Conference calls on the National Disabled Members Committee to:

1. Increase awareness across the Union of the implications of an ageing population and ageing workforce within the workplace and its impact on the comprehensive range of personnel policies used to recruit and manage staff with failing health and disability.

2. Undertake a review relating to the recruitment and management of disabled employees in the workplace and report back to Conference by 2020. This may include consideration of:

a)How we best support our members with long-term health problems falling short of disability, or providing informal care for ageing relatives with failing health and disability.

b)How we drive greater work flexibility that supports members with long-term health problems or disability remain in work and including greater imagination in what that flexibility looks like.

c)How we positively influence employers to recruit and retain people with long-term health problems, with disability, or with caring responsibilities for someone with failing health or disability.

d)How we positively influence employers to recruit and retain older workers including disabled LGBT, Black and women workers recognising that there is greater likelihood of failing health or disability.

3. Actively promote the sharing of best practice across regions and branches to generate more creative options of recruiting and retaining people with, or caring for someone with, long-term health problems or disabilities.

4. Encourage branches to pro-actively anticipate the effects of an ageing workforce when their personnel policies are being reviewed and use that opportunity to incorporate provisions that increasingly promote the recruitment and the retention of people with long-term health problems or disability.

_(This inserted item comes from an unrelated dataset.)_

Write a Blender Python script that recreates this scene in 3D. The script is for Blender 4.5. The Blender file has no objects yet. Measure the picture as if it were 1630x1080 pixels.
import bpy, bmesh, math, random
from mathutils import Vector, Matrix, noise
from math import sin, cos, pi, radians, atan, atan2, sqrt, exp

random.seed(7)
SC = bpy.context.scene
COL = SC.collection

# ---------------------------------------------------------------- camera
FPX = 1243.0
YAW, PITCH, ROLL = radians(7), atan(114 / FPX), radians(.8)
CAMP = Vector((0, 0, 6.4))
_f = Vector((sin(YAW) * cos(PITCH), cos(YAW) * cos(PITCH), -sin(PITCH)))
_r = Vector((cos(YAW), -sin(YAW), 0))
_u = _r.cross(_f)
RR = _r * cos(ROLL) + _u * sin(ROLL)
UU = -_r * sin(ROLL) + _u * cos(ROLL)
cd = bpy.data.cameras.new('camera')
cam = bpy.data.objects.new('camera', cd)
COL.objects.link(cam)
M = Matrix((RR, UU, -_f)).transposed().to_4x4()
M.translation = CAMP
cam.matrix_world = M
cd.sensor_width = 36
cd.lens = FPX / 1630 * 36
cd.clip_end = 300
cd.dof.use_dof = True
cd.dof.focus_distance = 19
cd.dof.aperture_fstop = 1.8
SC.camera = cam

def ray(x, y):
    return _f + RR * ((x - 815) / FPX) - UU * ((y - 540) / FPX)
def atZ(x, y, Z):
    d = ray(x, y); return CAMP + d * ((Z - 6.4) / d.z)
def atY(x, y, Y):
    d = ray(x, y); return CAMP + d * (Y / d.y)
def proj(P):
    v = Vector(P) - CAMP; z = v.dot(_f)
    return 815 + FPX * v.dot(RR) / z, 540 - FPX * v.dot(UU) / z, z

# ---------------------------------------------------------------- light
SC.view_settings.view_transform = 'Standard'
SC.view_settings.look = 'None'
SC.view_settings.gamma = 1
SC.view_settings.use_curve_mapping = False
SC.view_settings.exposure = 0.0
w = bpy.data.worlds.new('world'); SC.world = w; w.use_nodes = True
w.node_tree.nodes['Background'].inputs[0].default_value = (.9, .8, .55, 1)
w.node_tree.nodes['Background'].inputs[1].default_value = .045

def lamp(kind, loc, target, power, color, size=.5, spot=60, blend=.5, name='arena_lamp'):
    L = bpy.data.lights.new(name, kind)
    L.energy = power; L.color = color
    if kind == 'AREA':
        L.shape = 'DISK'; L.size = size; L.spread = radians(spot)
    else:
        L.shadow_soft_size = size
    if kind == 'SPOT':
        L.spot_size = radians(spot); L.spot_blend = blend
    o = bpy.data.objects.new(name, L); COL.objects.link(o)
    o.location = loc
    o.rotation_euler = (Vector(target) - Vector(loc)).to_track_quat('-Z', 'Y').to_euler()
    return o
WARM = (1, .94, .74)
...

5. Where appropriate promote the current government ‘Disability Confident’ Scheme to regions and branches enabling them to encourage greater employer take up and progression through the three levels of the Scheme bearing in mind that Disability Confident has been criticised by some disabled people as a tick box exercise – for example, levels one and two rely solely on an employer self-assessment which may not reflect the experience of discrimination felt by disabled people in the workplace.

6. Continue to support UNISON’s campaign for increased government investment in adult social care and health and work with the national LGBT committee to call for a care system that respects the rights and identities of disabled LGBT people.